Black History Month: Andrea Harris a Triangle trailblazer in minority development and economic enterprise

Tuesday, February 26, 2019
Andrea Harris is a local legend for her commitment to diversity and growing minority and women owned business

DURHAM, N.C. (WTVD) -- Andrea Harris' legacy of economic development and minority enterprise commands attention.

For more than three decades, Harris has been a giant in building North Carolina's black wealth.

In 1986, she co-founded The Institute -- a nonprofit minority-economic-development office in the heart of Durham's historic Black Wall Street.

A building they own.

Her passion and drive to close the minority wealth gap has garnered her multiple business and leadership awards -- including multiple Orders of the Long Leaf Pine -- the state's highest honor.

"I didn't do anything by myself.
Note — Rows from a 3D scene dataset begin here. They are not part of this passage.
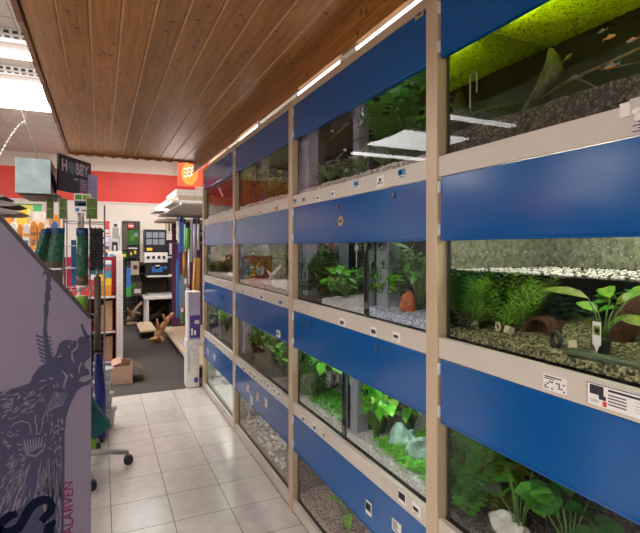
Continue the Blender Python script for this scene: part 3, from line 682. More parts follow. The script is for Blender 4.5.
fish(611, 66, 1.1, .035, 'fish_blue', 'blue fish with orange tail right of the mossy stone', 'fish_orange')
fish(610, 37, 1.15, .03, 'fish_silver', 'silver fish just under the glowing plants near the right edge', 'fish_orange', -1)
fish(575, 77, 1.2, .03, 'fish_silver', 'silver fish low beside the right flank of the mossy stone', None, 1, .2)
fish(568, 57, 1.2, .03, 'leaf_olive', 'olive fish at the upper right side of the mossy stone', None, -1, -.4)
fish(632, 40, 1.15, .028, 'fish_red', 'reddish fish at the extreme right edge of the top tank', 'fish_silver')
fish(602, 31, 1.25, .026, 'fish_silver', 'tiny silver fish highest below the glowing plant layer', None, 1)
# second tank, half filled
tank(0, 1, ya, yb, 'half filled aquarium with misted glass above olive gravel, second row at right', (1, .98, .72), 30, frac=.95)
t = TANKS[0, 1, round(ya, 2)]
zw = 1.366
mb = MB(); nx, ny = 24, 60
V = [[mb.bm.verts.new((XI+.002+(XB-XI-.004)*i/nx, ya+.008+(yb-ya-.016)*j/ny, zw+.0035*noise.noise(Vector((i*.9, j*.7, 2))))) for j in range(ny+1)] for i in range(nx+1)]
for i in range(nx):
    for j in range(ny): mb.face([V[i][j], V[i+1][j], V[i+1][j+1], V[i][j+1]], 'water_surface', True)
obj('water', mb, t)
mb = MB(); mb.box(XB-.006, XB-.001, ya+.008, yb-.008, zw+.004, 1.62, 'misted_glass'); obj('misted_back', mb, t)
mb = MB(); mb.box(XI+.006, XB-.007, yb-.0145, yb-.0075, zw+.004, 1.62, 'misted_glass'); obj('misted_side', mb, t)
mb = MB()
for k in range(420):
    y = random.uniform(ya+.02, yb-.02); z = random.choice([random.uniform(1.385, 1.46), random.gauss(1.42, .003)]); r = random.uniform(.0006, .0018)
    mb.ico((XG+.0068, y, z), r, 'tube_clear', 1, 0, sc=(.5, 1, 1.1))
for k in range(1700):
    y = random.uniform(ya+.02, yb-.02); x = random.uniform(XI+.01, XB-.03); mb.ico((x, y, zw+.003), random.uniform(.0015, .0045), 'paper_white', 1, .2, seed=k, sc=(1, 1.3, .6))  # white flecks stand in for the bright sheen of the water surface
tag(obj('droplets_and_sheen', mb, t), None, None, None, 'stuff')
zg = pz(0, 1)
gravel(ya+.008, yb-.008, zg, .02, .05, 'gravel_olive', 'olive pebble bed in the half filled tank, second row at right', 2, 900)
gz = lambda X: zg+.02+.03*(X-XI)/(XB-XI)+.006
feathery(0, 1, 452, 330, 1.08, 5, .17, 'leaf_feather', 'feathery green plant at left end of half filled tank', gz(1.22), .05)
feathery(0, 1, 482, 328, 1.08, 6, .17, 'leaf_bluegreen', 'second feathery plant from left in half filled tank, bluish green', gz(1.2), .06)
feathery(0, 1, 505, 328, 1.1, 6, .17, 'leaf_feather', 'feathery plant leaning right over the cream ring in the half filled tank', gz(1.18), .07, lean=-.35)
feathery(0, 1, 520, 326, 1.25, 5, .16, 'leaf_olive', 'olive feathery plant behind the brown cave in half filled tank', gz(1.3), .06, lean=-.2)
bushy(0, 1, 462, 330, 1.12, 4, .06, 'leaf_grey', 'low grey-green leafy plant at left front in half filled tank', gz(1.12), .04, .03, .02)
bushy(0, 1, 490, 322, 1.3, 5, .05, 'leaf_yellow', 'low yellowish plant behind the cream ring in half filled tank', gz(1.3), .06, .02, .012)
# brown cave: half shell
c = onX(542, 334, 1.14); mb = MB(); seg = 14
outer, inner = [], []
for i in range(seg+1):
    a = math.pi*i/seg; row = [(1.14+.0, 0), ]
    for lst, rr in ((outer, 1.0), (inner, .82)):
        lst.append([mb.bm.verts.new((1.14+.05*(u-.5)+.004*noise.noise(Vector((a*3, u*4, 0))), c.y+.047*rr*math.cos(a)*(1+.08*noise.noise(Vector((a*2, u, 5)))), gz(1.14)-.008+.052*rr*math.sin(a)*(1+.1*noise.noise(Vector((a*2, u*2, 1)))))) for u in (0, .25, .5, .75, 1)])
for lst in (outer, inner):
    for a_, b_ in zip(lst, lst[1:]):
        for k in range(4): mb.face([a_[k], a_[k+1], b_[k+1], b_[k]], 'coconut', True)
for a_, b_, c_, d_ in zip(outer, outer[1:], inner, inner[1:]): mb.face([a_[0], b_[0], d_[0], c_[0]], 'coconut'); 
mb.box(1.16, 1.166, c.y-.046, c.y+.046, gz(1.14)-.008, gz(1.14)+.036, 'coconut')
obj('coconut_cave', mb, None, 'brown coconut shell cave on the olive pebbles', 'aquarium cave')
def ring(px, py, X, R_, r, m, label, z, ax=.6):
    p = onX(px, py, X); pts = [Vector((X+R_*math.sin(ax)*math.cos(a)*.6, p.y+R_*math.cos(a), z+r*.6+R_+R_*math.sin(a))) for a in [2*math.pi*k/24 for k in range(25)]]
    mb = MB(); mb.tube(pts, r, m, 8, False); bmesh.ops.remove_doubles(mb.bm, verts=mb.bm.verts[:], dist=1e-5); return obj('filter_ring', mb, None, label, 'ring')
ring(498, 332, 1.06, .0115, .0035, 'ceramic_cream', 'cream ceramic ring standing on olive pebbles', gz(1.06)-.002)
ring(556, 340, 1.03, .017, .006, 'plastic_black', 'black ring standing in front of the brown coconut cave', gz(1.03)-.004)
for i, (px, py, X, d) in enumerate(((475.5, 330, 1.05, 'cream ceramic cube left of the cream ring'), (509, 336, 1.06, 'cream ceramic cube between ring and brown cave'), (572, 347, 1.05, 'cream ceramic cube right of the black ring'))):
    p = onX(px, py, X); mb = MB(); rr = Matrix.Rotation(.5+i, 3, 'Z') @ Matrix.Rotation(.35, 3, 'X'); s = .010 if i < 2 else .009
    mb.box(X-s, X+s, p.y-s, p.y+s, gz(X)-.002, gz(X)+2*s-.002, 'ceramic_cream', rr); obj('ceramic_cube', mb, None, d, 'ceramic cube', 'ceramic cubes', bevel=.001)
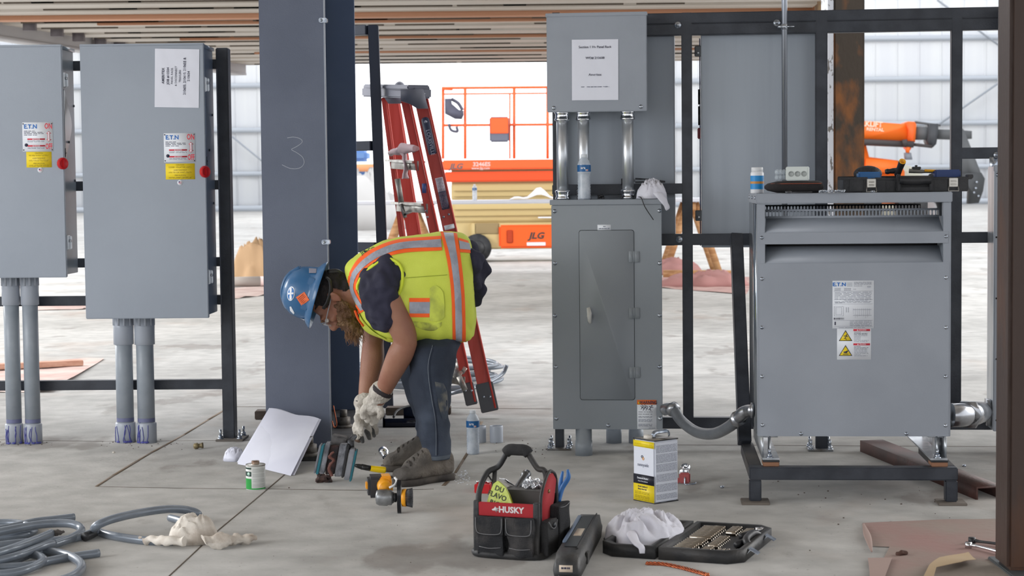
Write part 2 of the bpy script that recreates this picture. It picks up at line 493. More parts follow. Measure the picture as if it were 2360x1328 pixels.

I got to enjoy all of the fruits of a whole lot of people's labor," Harris said, with her typical humility.

Her team's mission at The Institute: bring lawmakers, banks and business leaders to the table -- challenging them to do better.

Many of those discussions happen in The Institute's boardroom.

"When you are the only voice in the room, you need to make sure you are clear where you stand and that they understand on the front end. I'm just not in this space to be here. So if I'm going to be in the room let's be clear. That I am clear about why I'm here," Harris said.

Harris is humble but intense.

"I've been in meetings where I had to say 'Whoa ... go girl,'" co-founder Lew Myers said about Harris' fierceness.

Myers said Harris' honesty, directness and compassion always brokered the deal.

"I mean, she is the epitome of what we would like leaders to be," Myers said.

Part of Harris' leadership strategy at The Institute is generating financial support for minority businesses and HBCUs, all while building relationships.

"I consider Andrea to be the mother of minority enterprise," said former Durham Mayor Bill Bell.

Bell said that in 2003, his community development firm, UDI, called Harris when the company struggled to secure a major grocery chain on its property near North Carolina Central University.

"She opened doors for us. We got a Food Lion. They came," Bell said.

Christopher Rivers met Harris nearly a decade after he had just gotten out of prison.

Harris gave him a job at The Institute.

"I've seen her make countless decisions. None of which start with herself," Rivers said.

He said the experience at The Institute led to him starting his own licensed construction firm, The Christopher Building Co., which now employs up to 20 people.

"It's an emotional thing because I don't know how I would have become the person that I am but from my connection to her. Literally," Rivers said.

Today, Harris is retired from The Institute, but she hasn't left completely - she still uses her voice for her community.

"I still sit on an economic board where I am the only female and the only minority in the room and this is 2019," Harris said. Her advice to women and people of color is, "That we've still got some work to do."

Harris says back in the 1980s, the State of North Carolina was doing less than 1 percent of its business with minorities and women.

Today, Harris says that number is up to 15 percent.